You’re Having a Birthday

So today is my birthday. So far, and it is 2pm, it has been a pleasant day. I took a bike ride with my friends Debbie Rothrock and Trever Parker. Trever is 13, 14 or so. When I ride I am putting in time and covering miles. I derive pleasure from riding. Unless it is raining then not so much. I like hills, up and down. Mostly, though, I am just riding. Trever, on the other hand, is having fun, a different kind of fun. He is off the road, jumping tree roots, and cutting across the grass field to catch up with us. (We were riding at Sanderson Field.) I am not always sure where he is, not like lost, but like which side of me is he on, When I turn, am I going to run into him. Yet, riding with him, and this is ride #3 this summer, brings a sense of enjoyment, both to my heart and to my riding.

I have family here. Amber, Dave, and Jaymee came from Oregon to spend a few days while I celebrate. The more time passes, the more I appreciate family. Tonight we are having steak and a cheese cake to celebrate. Not a bad way to spend one’s birthday.
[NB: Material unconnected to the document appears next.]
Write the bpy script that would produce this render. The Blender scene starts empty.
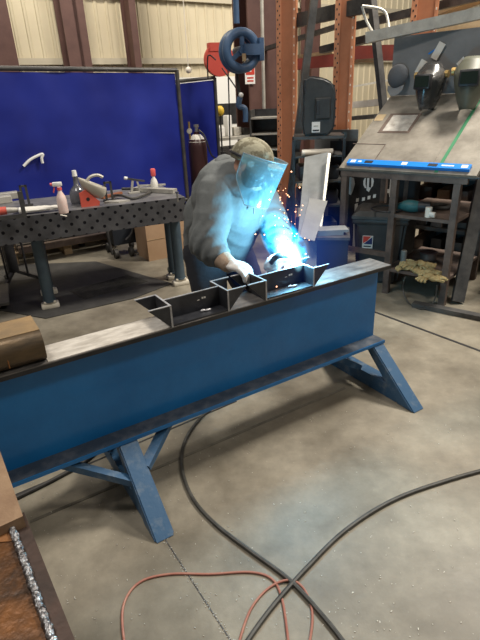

I said it yesterday in church. “Tomorrow I am old.” I am not really any older than yesterday but this birthday is a mental one for me. For decades, really since childhood, 68 was when one got old. I don’t really know why I had that idea, but I did. That was the age I assumed people retired. It was when old guys donned their Bermuda shorts, pulled halfway to their arm pits, wild shirts, knee high dark socks and went riding in their golf cart chasing a little white ball most days. To this day, I cannot wear shorts and colored socks. And they have to be no more than just over my ankle bones.
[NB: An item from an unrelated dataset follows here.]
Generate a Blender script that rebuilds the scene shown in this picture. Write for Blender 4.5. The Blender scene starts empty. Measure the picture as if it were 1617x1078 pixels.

When I turned 60 I became cognizant that that number was just around the corner. I can’t say it was the motivation for changes I have been making the last 10+ years. I have lost weight, taken up skydiving and bike riding. I have new knees (the success of which is yet to be completely fulfilled). Yet, I have not had a sense of foreboding either. It has just been an ever present thought residing deep in my mind that on this day I would be old.

And so the day has arrived. And the truth is, I am younger now than I was when I was 53. I am doing more, going more places, and in better health than I was then. I was older fifteen years ago than I am right now.

So today I guess I need to create a new mental picture. A picture of when I am old. I will be old one of these days, but I am in no hurry to get there. Thanks for bearing with this young old man today. And for birthday greetings. I have appreciated them.